Il leur faudra se munir de cette volonté affichée d’associer les hommes et les femmes à l’effort prospectif de l’équipe. Autrement dit, permettre à chacun de ses collaborateurs d’être porteur d’une contribution à l’élaboration d’un projet, d’un travail, en lui laissant l’occasion de s’exprimer sur sa propre responsabilité. En les amenant à s’exprimer sur la réalité de l’entreprise ou de l’unité, ils pourront voir émerger le sens que porte chacun sur son travail. C’est une expérience que j’ai pu mainte fois confirmer grâce au concept du mapping de responsabilité et qui donne à chaque membre d’une organisation sa vraie place et sa valeur ajoutée dans les décisions partagées. Enfin le plus important, ils doivent oser la confiance en augmentant le degré de liberté de chaque collaborateur au sein de son champ de responsabilité. La confiance est mère de créativité et d’audace !
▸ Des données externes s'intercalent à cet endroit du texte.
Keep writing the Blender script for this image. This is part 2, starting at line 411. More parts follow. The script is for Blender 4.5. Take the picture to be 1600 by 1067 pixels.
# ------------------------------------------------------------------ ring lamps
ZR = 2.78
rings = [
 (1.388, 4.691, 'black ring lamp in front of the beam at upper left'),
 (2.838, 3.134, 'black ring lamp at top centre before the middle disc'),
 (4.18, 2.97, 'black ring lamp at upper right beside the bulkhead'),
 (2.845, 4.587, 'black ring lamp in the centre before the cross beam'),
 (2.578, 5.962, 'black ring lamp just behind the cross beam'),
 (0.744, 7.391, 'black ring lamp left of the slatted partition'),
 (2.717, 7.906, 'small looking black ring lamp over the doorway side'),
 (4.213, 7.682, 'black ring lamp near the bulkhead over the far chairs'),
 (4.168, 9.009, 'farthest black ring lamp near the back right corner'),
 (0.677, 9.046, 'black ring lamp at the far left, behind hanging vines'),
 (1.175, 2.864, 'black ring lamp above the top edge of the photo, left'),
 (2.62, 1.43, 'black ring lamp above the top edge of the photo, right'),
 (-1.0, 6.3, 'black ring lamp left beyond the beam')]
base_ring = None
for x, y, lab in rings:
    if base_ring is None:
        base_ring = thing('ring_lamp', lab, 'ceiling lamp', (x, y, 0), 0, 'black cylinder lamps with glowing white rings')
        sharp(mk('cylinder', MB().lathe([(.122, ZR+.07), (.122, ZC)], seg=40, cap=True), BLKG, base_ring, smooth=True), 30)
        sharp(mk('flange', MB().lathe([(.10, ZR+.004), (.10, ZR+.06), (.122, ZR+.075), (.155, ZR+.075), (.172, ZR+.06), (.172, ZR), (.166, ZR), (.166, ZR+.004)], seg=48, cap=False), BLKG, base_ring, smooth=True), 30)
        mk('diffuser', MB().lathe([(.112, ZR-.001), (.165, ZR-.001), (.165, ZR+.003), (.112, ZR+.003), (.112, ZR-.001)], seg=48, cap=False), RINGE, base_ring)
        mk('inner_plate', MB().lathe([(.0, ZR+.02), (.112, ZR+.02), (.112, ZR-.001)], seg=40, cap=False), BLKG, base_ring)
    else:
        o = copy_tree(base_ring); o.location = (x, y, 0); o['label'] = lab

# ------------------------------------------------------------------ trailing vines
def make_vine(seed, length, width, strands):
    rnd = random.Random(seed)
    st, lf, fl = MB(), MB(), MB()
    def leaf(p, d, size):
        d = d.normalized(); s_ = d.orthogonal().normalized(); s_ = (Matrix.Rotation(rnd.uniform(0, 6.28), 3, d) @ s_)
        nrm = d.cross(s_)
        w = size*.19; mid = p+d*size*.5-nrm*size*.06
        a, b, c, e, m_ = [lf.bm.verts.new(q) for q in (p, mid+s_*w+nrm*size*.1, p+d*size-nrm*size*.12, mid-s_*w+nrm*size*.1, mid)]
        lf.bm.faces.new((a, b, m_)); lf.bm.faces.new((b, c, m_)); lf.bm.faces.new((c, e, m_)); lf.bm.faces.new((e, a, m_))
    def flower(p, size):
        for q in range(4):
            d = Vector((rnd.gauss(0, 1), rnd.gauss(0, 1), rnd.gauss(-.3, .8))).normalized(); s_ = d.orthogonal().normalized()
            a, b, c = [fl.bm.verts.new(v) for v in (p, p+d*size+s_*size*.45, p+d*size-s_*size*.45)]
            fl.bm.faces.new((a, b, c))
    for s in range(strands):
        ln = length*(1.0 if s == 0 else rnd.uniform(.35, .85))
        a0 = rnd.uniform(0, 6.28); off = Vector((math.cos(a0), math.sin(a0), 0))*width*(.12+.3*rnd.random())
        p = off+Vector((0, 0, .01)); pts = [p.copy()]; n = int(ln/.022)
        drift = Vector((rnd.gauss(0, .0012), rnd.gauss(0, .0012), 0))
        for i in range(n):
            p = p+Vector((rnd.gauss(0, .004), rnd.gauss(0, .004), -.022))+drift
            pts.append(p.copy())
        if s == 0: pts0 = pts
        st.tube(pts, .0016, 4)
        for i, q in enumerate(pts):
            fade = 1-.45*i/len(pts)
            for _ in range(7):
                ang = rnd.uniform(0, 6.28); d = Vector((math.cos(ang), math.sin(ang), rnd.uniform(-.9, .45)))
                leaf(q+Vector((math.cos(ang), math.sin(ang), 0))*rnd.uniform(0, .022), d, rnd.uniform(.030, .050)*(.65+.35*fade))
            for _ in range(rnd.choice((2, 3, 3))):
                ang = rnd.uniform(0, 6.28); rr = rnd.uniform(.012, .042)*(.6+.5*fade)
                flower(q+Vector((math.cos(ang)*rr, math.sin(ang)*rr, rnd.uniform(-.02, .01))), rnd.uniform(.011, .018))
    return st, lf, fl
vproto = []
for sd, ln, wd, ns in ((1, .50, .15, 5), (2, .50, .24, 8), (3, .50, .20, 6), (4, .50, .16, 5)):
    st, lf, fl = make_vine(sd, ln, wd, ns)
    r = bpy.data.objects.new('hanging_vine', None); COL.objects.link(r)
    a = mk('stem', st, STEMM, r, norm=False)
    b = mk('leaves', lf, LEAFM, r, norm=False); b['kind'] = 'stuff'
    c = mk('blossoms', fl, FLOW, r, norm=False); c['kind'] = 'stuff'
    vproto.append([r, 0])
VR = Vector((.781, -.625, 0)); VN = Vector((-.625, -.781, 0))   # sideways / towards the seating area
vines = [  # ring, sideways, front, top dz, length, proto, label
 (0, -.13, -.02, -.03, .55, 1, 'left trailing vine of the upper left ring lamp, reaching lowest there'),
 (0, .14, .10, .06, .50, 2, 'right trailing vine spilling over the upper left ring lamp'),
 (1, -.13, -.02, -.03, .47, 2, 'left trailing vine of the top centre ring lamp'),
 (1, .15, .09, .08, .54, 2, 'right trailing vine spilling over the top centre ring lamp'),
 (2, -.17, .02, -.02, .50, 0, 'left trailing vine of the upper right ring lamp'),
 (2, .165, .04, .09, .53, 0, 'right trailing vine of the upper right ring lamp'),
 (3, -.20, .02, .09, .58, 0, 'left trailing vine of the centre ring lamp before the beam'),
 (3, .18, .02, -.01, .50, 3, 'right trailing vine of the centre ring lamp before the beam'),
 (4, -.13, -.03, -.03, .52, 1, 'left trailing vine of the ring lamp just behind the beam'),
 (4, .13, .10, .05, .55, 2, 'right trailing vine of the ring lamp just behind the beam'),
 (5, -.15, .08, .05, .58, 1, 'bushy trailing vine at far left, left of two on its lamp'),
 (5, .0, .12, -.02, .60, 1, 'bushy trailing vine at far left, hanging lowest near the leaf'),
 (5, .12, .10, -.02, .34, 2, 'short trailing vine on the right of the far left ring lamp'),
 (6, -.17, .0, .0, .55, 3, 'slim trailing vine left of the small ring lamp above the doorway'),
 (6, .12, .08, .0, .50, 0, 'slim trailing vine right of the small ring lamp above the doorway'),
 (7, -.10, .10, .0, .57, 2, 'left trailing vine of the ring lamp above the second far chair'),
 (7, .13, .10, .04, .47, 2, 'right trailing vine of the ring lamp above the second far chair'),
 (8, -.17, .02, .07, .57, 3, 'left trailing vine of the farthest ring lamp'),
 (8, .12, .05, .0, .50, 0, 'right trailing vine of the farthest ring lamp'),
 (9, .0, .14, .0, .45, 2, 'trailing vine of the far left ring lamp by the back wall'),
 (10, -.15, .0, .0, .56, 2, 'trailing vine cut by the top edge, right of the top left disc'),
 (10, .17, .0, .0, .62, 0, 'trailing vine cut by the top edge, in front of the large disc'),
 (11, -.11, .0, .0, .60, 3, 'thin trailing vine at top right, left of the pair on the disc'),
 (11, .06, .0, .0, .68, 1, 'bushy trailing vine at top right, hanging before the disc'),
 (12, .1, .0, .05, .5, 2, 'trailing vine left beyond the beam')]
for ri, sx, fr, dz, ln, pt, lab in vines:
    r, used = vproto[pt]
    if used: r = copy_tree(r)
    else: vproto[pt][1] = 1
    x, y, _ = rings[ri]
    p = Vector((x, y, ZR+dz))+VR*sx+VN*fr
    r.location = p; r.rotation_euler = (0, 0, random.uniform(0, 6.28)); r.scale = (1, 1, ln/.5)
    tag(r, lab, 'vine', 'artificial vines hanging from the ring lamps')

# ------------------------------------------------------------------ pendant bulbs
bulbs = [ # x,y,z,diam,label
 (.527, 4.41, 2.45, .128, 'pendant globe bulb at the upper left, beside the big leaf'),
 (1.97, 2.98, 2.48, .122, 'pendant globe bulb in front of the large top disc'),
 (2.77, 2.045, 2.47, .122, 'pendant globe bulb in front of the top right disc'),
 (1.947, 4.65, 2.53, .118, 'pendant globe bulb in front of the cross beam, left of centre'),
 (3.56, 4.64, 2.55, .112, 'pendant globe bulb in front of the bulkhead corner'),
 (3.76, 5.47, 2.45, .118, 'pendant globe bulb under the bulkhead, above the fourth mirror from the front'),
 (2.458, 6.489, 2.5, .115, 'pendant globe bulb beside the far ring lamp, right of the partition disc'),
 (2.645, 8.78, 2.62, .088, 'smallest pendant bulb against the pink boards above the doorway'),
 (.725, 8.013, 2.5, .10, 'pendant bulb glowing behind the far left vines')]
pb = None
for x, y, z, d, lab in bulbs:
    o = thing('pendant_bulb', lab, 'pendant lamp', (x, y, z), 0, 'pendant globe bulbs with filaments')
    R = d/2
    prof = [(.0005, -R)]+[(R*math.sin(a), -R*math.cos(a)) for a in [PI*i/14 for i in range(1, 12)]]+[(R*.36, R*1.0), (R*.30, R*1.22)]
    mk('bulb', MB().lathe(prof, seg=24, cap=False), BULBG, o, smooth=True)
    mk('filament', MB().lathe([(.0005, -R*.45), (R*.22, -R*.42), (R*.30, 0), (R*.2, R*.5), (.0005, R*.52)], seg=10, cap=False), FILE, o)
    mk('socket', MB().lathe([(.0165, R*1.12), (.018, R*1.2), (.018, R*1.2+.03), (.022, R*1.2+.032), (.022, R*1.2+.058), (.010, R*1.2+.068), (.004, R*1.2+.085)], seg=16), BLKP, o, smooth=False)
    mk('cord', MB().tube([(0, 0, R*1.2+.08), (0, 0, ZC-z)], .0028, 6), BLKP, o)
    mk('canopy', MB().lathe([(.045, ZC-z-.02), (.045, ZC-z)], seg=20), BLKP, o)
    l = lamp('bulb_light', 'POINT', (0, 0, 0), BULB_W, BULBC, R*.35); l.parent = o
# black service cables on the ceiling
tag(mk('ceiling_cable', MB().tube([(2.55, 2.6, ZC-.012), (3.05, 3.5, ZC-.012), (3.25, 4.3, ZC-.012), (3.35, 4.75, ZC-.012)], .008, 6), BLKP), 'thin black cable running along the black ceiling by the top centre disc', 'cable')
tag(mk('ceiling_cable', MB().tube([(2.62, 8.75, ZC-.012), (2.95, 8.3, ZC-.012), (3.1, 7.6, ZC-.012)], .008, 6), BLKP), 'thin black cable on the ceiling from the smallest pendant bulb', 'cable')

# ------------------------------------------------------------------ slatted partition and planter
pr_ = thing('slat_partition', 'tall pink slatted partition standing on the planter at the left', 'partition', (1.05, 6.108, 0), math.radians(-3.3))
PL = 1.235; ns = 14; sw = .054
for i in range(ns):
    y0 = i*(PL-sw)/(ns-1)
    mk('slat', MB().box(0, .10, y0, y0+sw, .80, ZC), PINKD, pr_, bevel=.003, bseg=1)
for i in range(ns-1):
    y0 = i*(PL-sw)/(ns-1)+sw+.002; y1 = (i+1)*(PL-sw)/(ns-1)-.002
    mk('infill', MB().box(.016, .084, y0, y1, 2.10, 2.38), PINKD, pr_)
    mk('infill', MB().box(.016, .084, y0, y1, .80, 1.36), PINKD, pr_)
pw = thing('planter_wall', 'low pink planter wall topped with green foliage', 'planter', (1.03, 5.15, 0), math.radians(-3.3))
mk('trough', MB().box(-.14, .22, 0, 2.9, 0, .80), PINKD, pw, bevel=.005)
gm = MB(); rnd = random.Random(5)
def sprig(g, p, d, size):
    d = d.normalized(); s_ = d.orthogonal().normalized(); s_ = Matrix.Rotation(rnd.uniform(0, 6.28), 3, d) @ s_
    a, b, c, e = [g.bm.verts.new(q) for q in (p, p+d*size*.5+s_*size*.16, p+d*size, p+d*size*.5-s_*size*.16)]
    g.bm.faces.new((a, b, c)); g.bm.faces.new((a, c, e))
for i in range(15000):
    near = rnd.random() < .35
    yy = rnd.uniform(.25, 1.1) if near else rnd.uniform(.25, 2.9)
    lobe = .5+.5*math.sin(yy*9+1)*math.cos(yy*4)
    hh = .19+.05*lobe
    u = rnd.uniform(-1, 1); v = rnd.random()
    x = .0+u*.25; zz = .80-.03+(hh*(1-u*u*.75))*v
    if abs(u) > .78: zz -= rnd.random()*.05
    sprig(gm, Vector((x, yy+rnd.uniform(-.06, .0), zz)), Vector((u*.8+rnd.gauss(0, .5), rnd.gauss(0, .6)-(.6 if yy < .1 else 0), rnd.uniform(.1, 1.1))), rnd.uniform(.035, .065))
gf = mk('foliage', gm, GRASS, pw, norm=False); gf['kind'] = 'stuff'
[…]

Quelle attitude adopter lorsque l'on est managé par quelqu'un qui ne sait pas déléguer ?
Il serait souhaitable de l’encourager à exposer plus clairement ses attentes afin qu’il vous accompagne et augmente votre compréhension sur les résultats attendus face aux objectifs fixés. L’inviter à plus d’écoute attentive, car des interprétations trop positives ou négatives peuvent contrarier la réussite des objectifs et fausser les résultats. Curieusement les mauvais délégants attachent parfois peu d’importance à cette réussite dans l’immédiat alors qu’elle représente une partie des clés de la performance et de la réussite individuelle. Cette prise de conscience dans l’écoute active du manager peut lui permettre de saisir les pensées, les idées de chacun de ses collaborateurs et de l’engager à oser entreprendre. Alors, face à ces constats de moindre clarté dans la vision collective, donc de la délégation, j’invite chaque collaborateur à poser des questions concrètes qui favorisent l’apparition des explications.